#### [What to produce]
Starting with the first line below, extract each line through the one that contains "from mathutils import Vector, Matrix, noise as", inclusive, excluding pictures.

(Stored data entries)
━━━━━━━━━━━━━━━━
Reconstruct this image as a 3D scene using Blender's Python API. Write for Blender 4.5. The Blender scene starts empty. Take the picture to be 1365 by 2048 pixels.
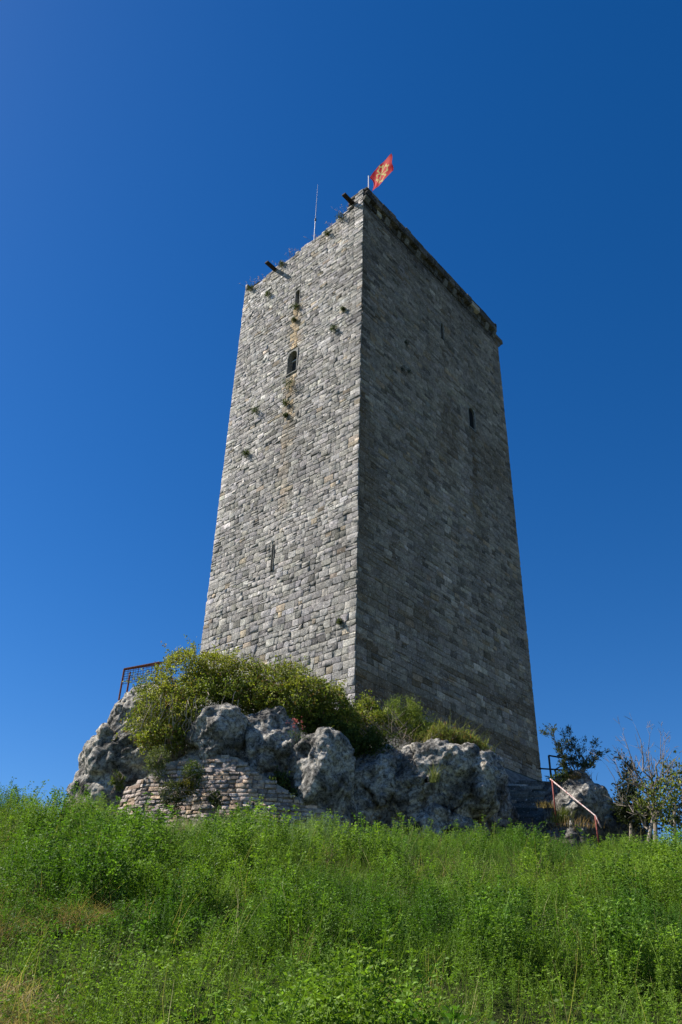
import bpy, bmesh, math, random
import numpy as np
from mathutils import Vector, Matrix, noise as mnoise

rng = np.random.default_rng(7)
random.seed(7)
S = bpy.context.scene
COL = S.collection
R = math.radians

# ------------------------------------------------------------------ camera, sky, sun, exposure
EYE = np.array([0.0, 0.0, 1.6])
FPX, CX, CY = 1638.0, 682.5, 1024.0            # focal length and centre of the 1365x2048 photograph
_zen = np.array([763.0 - CX, CY + 1604.0, FPX]); _up = _zen / np.linalg.norm(_zen)
_fw = np.array([0, 0, 1.0]) - _up * _up[2]; _fw /= np.linalg.norm(_fw)
_rt = np.cross(_up, _fw)
MW = np.array([_rt, _fw, _up])                 # camera axes -> world axes
def ray(px, py):
    w = MW @ np.array([px - CX, CY - py, FPX]); return w / np.linalg.norm(w)
def at(px, py, Y):
    r = ray(px, py); return EYE + r * ((Y - EYE[1]) / r[1])

cam_d = bpy.data.cameras.new('camera'); cam = bpy.data.objects.new('camera', cam_d); COL.objects.link(cam)
xr, yu, zf = MW[:, 0], MW[:, 1], -MW[:, 2]
cam.matrix_world = Matrix(((xr[0], yu[0], zf[0], EYE[0]), (xr[1], yu[1], zf[1], EYE[1]), (xr[2], yu[2], zf[2], EYE[2]), (0, 0, 0, 1)))
cam_d.sensor_fit = 'VERTICAL'; cam_d.sensor_height = 36; cam_d.sensor_width = 24
cam_d.lens = 36 * FPX / 2048; cam_d.clip_start = 0.05; cam_d.clip_end = 5000
S.camera = cam
S.render.resolution_x, S.render.resolution_y = 682, 1024

SUN_EL = R(47); SUN_AZ = math.atan2(-1.0, 0.20)    # azimuth from +Y towards +X
sun_dir = Vector((math.sin(SUN_AZ) * math.cos(SUN_EL), math.cos(SUN_AZ) * math.cos(SUN_EL), math.sin(SUN_EL)))
w = bpy.data.worlds.new('World'); S.world = w; w.use_nodes = True
nt = w.node_tree; bg = nt.nodes['Background']
sky = nt.nodes.new('ShaderNodeTexSky'); sky.sky_type = 'NISHITA'; sky.sun_disc = False
sky.sun_elevation = SUN_EL; sky.sun_rotation = SUN_AZ
sky.altitude = 900; sky.air_density = 1.0; sky.dust_density = 0.3; sky.ozone_density = 4.0
hs = nt.nodes.new('ShaderNodeHueSaturation'); hs.inputs['Saturation'].default_value = 1.33; hs.inputs['Hue'].default_value = 0.507
nt.links.new(sky.outputs[0], hs.inputs['Color']); nt.links.new(hs.outputs[0], bg.inputs[0]); bg.inputs[1].default_value = 0.065
sl = bpy.data.lights.new('sun', 'SUN'); sl.energy = 4.9; sl.angle = R(0.53); sl.color = (1.0, 0.95, 0.87)
so = bpy.data.objects.new('sun', sl); COL.objects.link(so); so.location = (-40, 5, 60)
so.rotation_euler = sun_dir.to_track_quat('Z', 'Y').to_euler()
S.view_settings.view_transform = 'Standard'; S.view_settings.look = 'None'
S.view_settings.gamma = 1; S.view_settings.use_curve_mapping = False
S.view_settings.exposure = 1.0
S.render.engine = 'CYCLES'

# ------------------------------------------------------------------ helpers
def tag(o, label=None, cat=None, group=None, kind=None):
    if label: o['label'] = label
    if cat: o['category'] = cat
    if group: o['group'] = group
    if kind: o['kind'] = kind
    return o
def empty(name, loc, label, cat, group=None):
    o = bpy.data.objects.new(name, None); COL.objects.link(o); o.location = loc; o.empty_display_size = 0.3
    return tag(o, label, cat, group)
def link_mesh(name, me, mat, parent=None):
    o = bpy.data.objects.new(name, me); COL.objects.link(o)
    for m in (mat if isinstance(mat, (list, tuple)) else [mat]): me.materials.append(m)
    if parent is not None:
        o.parent = parent
        o.matrix_parent_inverse = Matrix.Translation(-Vector(parent.location))
    return o
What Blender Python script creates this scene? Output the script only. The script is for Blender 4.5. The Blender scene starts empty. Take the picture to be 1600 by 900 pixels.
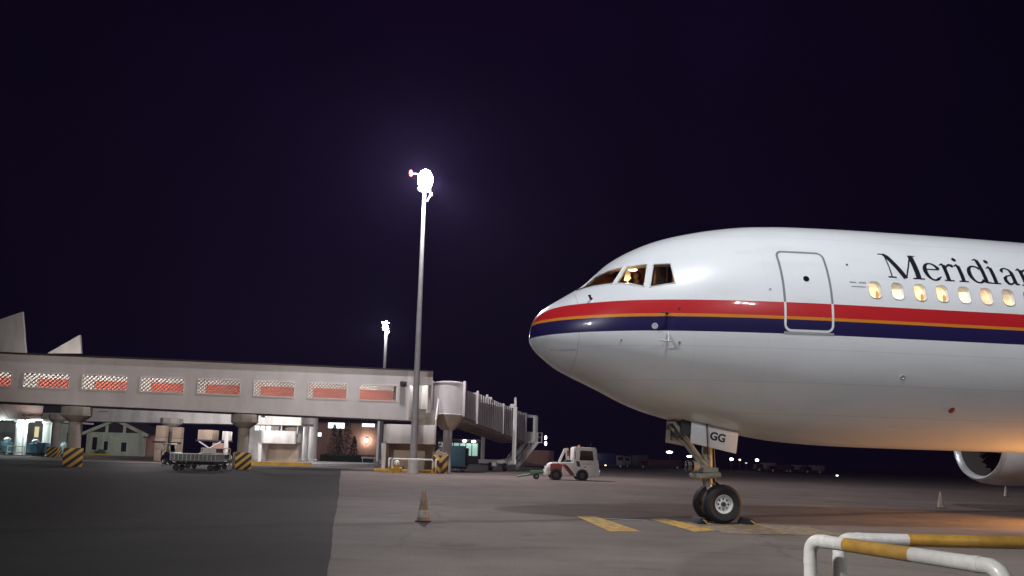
import bpy, bmesh, math, random
from mathutils import Vector, Matrix
random.seed(7)
R = math.radians
SC = bpy.context.scene
COL = SC.collection

# ------------------------------------------------------------------ camera, sky, exposure
CAM_H, PITCH, ROLL, FPX = 1.43, R(6.0), R(1.6), 1155.0
cam_d = bpy.data.cameras.new('camera')
cam_d.sensor_width = 36.0
cam_d.lens = 36.0 * FPX / 1600.0
cam_d.shift_y = 0.09038
cam_d.clip_start, cam_d.clip_end = 0.05, 3000.0
cam = bpy.data.objects.new('camera', cam_d)
COL.objects.link(cam)
_fw = Vector((0, math.cos(PITCH), math.sin(PITCH)))
_r0 = Vector((1, 0, 0)); _u0 = _r0.cross(_fw)
_rt = _r0 * math.cos(ROLL) + _u0 * math.sin(ROLL)
_up = _u0 * math.cos(ROLL) - _r0 * math.sin(ROLL)
cam.matrix_world = Matrix(((_rt.x, _up.x, -_fw.x, 0), (_rt.y, _up.y, -_fw.y, 0), (_rt.z, _up.z, -_fw.z, CAM_H), (0, 0, 0, 1)))
SC.camera = cam

world = bpy.data.worlds.new('World'); SC.world = world; world.use_nodes = True
wn, wl = world.node_tree.nodes, world.node_tree.links
bg = wn['Background']
wtc = wn.new('ShaderNodeTexCoord'); wsep = wn.new('ShaderNodeSeparateXYZ'); wl.new(wtc.outputs['Generated'], wsep.inputs[0])
wcr = wn.new('ShaderNodeValToRGB'); wl.new(wsep.outputs['Z'], wcr.inputs[0])
wcr.color_ramp.elements[0].position = 0.0; wcr.color_ramp.elements[0].color = (0.0005, 0.0002, 0.0020, 1)
wcr.color_ramp.elements[1].position = 0.6; wcr.color_ramp.elements[1].color = (0.0026, 0.0006, 0.0064, 1)
wno = wn.new('ShaderNodeTexNoise'); wno.inputs['Scale'].default_value = 2.6; wno.inputs['Detail'].default_value = 5; wl.new(wtc.outputs['Generated'], wno.inputs['Vector'])
wmr = wn.new('ShaderNodeMapRange'); wmr.inputs[1].default_value = .3; wmr.inputs[2].default_value = .7; wmr.inputs[3].default_value = .45; wmr.inputs[4].default_value = 1.6; wl.new(wno.outputs['Fac'], wmr.inputs[0])   # thin night cloud
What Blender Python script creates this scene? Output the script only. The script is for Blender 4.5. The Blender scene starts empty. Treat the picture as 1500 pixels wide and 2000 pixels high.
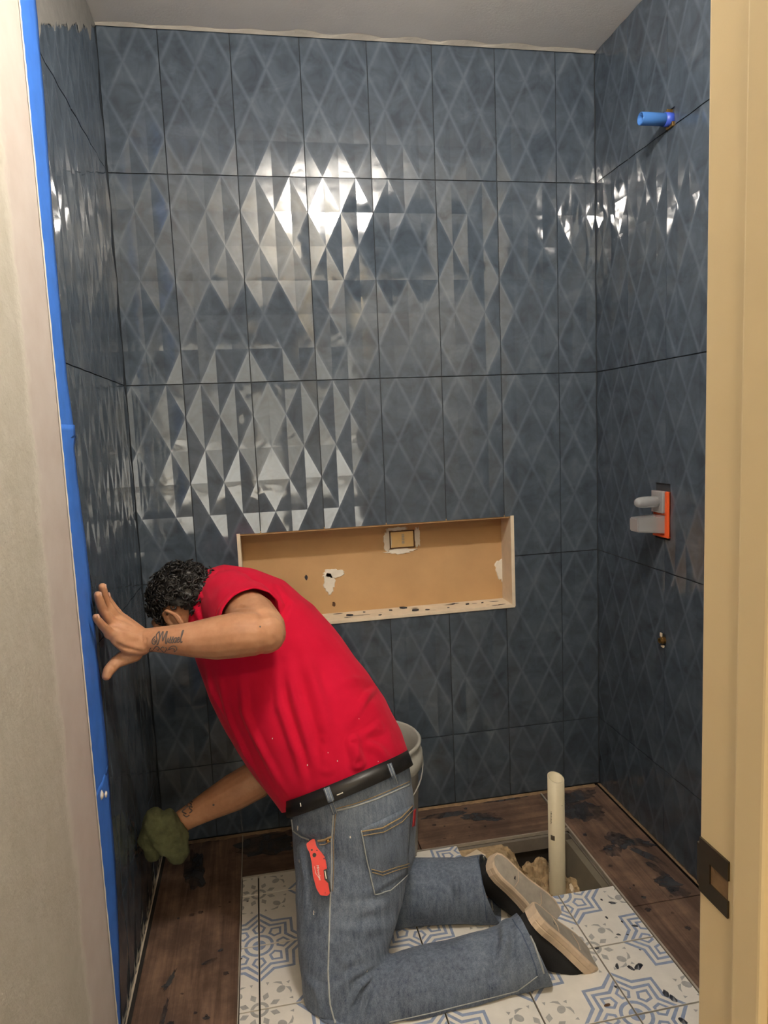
import bpy, bmesh, math, random
import numpy as np
from mathutils import Vector, Matrix, noise
from mathutils.bvhtree import BVHTree

random.seed(7)
SC = bpy.context.scene
COL = SC.collection
# ------------------------------------------------------------------ camera
FPX = 1361.1
CAM = Vector((0.3696, -2.2258, 1.3080))
CR = Vector((0.98237, -0.18209, -0.04236)).normalized()
CF = Vector((0.17611, 0.97735, -0.11726)).normalized()
CU = CR.cross(CF).normalized()
CR = CF.cross(CU).normalized()
cam = bpy.data.cameras.new('camera')
cam.sensor_fit = 'VERTICAL'; cam.sensor_height = 36.0; cam.sensor_width = 27.0
cam.lens = FPX / 2000 * 36.0
cam.clip_start = 0.05
cam_o = bpy.data.objects.new('camera', cam); COL.objects.link(cam_o)
cam_o.matrix_world = Matrix(((CR.x, CU.x, -CF.x, CAM.x), (CR.y, CU.y, -CF.y, CAM.y), (CR.z, CU.z, -CF.z, CAM.z), (0, 0, 0, 1)))
SC.camera = cam_o
# ------------------------------------------------------------------ world and exposure
SC.view_settings.view_transform = 'Standard'; SC.view_settings.look = 'None'
SC.view_settings.exposure = 0.9; SC.view_settings.gamma = 1.0; SC.view_settings.use_curve_mapping = False
SC.cycles.max_bounces = 6; SC.cycles.diffuse_bounces = 3; SC.cycles.glossy_bounces = 4; SC.cycles.transmission_bounces = 5; SC.cycles.transparent_max_bounces = 6
SC.cycles.caustics_reflective = False; SC.cycles.caustics_refractive = False
SC.cycles.use_adaptive_sampling = True; SC.cycles.adaptive_threshold = 0.03
wd = bpy.data.worlds.new('world'); SC.world = wd; wd.use_nodes = True
wd.node_tree.nodes['Background'].inputs[0].default_value = (0.8, 0.85, 0.9, 1)
wd.node_tree.nodes['Background'].inputs[1].default_value = 0.2
BATH_LIGHT = 380.0     # emission of the bathroom bulbs
HALL_LIGHT = 36.0     # emission of the hall ceiling panel
WINDOW_LIGHT = 1.5    # daylight behind the hall window
BULBS = ((0.73, -1.30, 2.40), (0.84, -1.30, 2.40))

# ------------------------------------------------------------------ dimensions (metres)
W, H = 1.5209, 2.4810                 # shower width, ceiling height
TW, TH = 0.2032, 0.6096               # wall tile
ZB = 0.2519                           # first horizontal joint
XA = 0.1672                           # first vertical joint on the back wall
SIDE = 0.2023                         # first vertical joint on the side walls
FT = 0.2054; FX = 0.2995; FY = 0.5296 # floor tile grid
NX0, NX1, NZ0, NZ1 = 0.297, 1.214, 0.687, 1.001   # niche
ND = 0.095
DOORY = -1.617                        # bathroom face of the door wall
JX = 0.80                             # strike jamb


def ray(u, v): return CF + CR * ((u - 750) / FPX) - CU * ((v - 1000) / FPX)
def px(u, v, y):
    d = ray(u, v); return CAM + d * ((y - CAM.y) / d.y)
def pz(u, v, z):
    d = ray(u, v); return CAM + d * ((z - CAM.z) / d.z)
def pxx(u, v, x):
    d = ray(u, v); return CAM + d * ((x - CAM.x) / d.x)
def depth(p): return (p - CAM).dot(CF)


# ------------------------------------------------------------------ materials
def srgb(r, g, b):
    f = lambda c: c / 12.92 if c <= 0.04045 else ((c + 0.055) / 1.055) ** 2.4
    return (f(r / 255), f(g / 255), f(b / 255), 1.0)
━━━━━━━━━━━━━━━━
#### [Written response]
Reconstruct this image as a 3D scene using Blender's Python API. Write for Blender 4.5. The Blender scene starts empty. Take the picture to be 1365 by 2048 pixels.
import bpy, bmesh, math, random
import numpy as np
from mathutils import Vector, Matrix, noise as mnoise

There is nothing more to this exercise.